February 19, 200619 yr hello all, i am not sure if this is the right place for this question, but it is my best guess. when i develop a filemaker solution anything bigger or more complicated then to print a few labels or something, i ONLY develop on my PowerBook G4. I have it cleanly installed, always updated to the latest patches. Other then filemaker, excel and maybe a graphic program i do not have any other software on that mac. also, as my own rule i would never copy the file over a network to a different system, develop a little, then later copy it back. especially i would never copy my document to another operating system because it contains a different filesystem... now that is actually very annoying. what i wish to do is: while in the office develop on my mac, in the evening put it all on my FAT32 memory stick, drive home, upload the stick to my windows xp ntfs formatted system, continue to develop, and in the morning reverse the whole routine. is there actually a reason to my paranoia, or could i do what i described above without fearing weird quirks or even data corruption? except a bad disk on one of the systems it should be all fine, but i just dont dare to do break my habit...
February 20, 200619 yr I do something like this all the time. In fact, running the solution on multiple systems needs to be done as a part of systems testing. Avoids funny surprises later on. The only paranoia I have is with file corruption: if FMP crashes for any reason (inclding forced quits) then that file is dead and I revert to a backup. What if there isn't a backup? That's the difference between a pro and a wanna-be.

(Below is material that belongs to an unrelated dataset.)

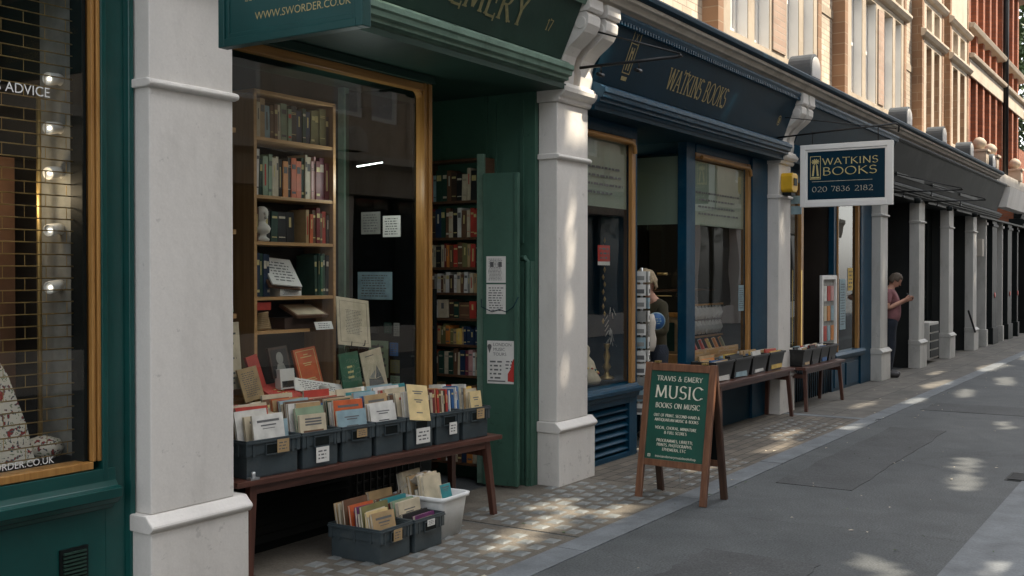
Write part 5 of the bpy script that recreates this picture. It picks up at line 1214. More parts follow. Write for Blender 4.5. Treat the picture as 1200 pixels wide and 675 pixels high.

February 20, 200619 yr Author hey. sure ti should be tested on multiple systems, for that i make a copy and run it there. after testing delete the copy. i am just not used to copy the original back and forward...i remember when there was the only way to make a solution look perfectly on windows and mac was to design it under os9. but i guess thats history
February 20, 200619 yr I've been making cross-platform solutions since FMP 4.0, there is no magic involved. Just keep everything simple (especially fonts) and allow 1 or 2 pixels entra height for field boxes on MacOS to allow for the extra text height in Windows. Of course separate print layouts might be necessary, but that isn't hard, just more work.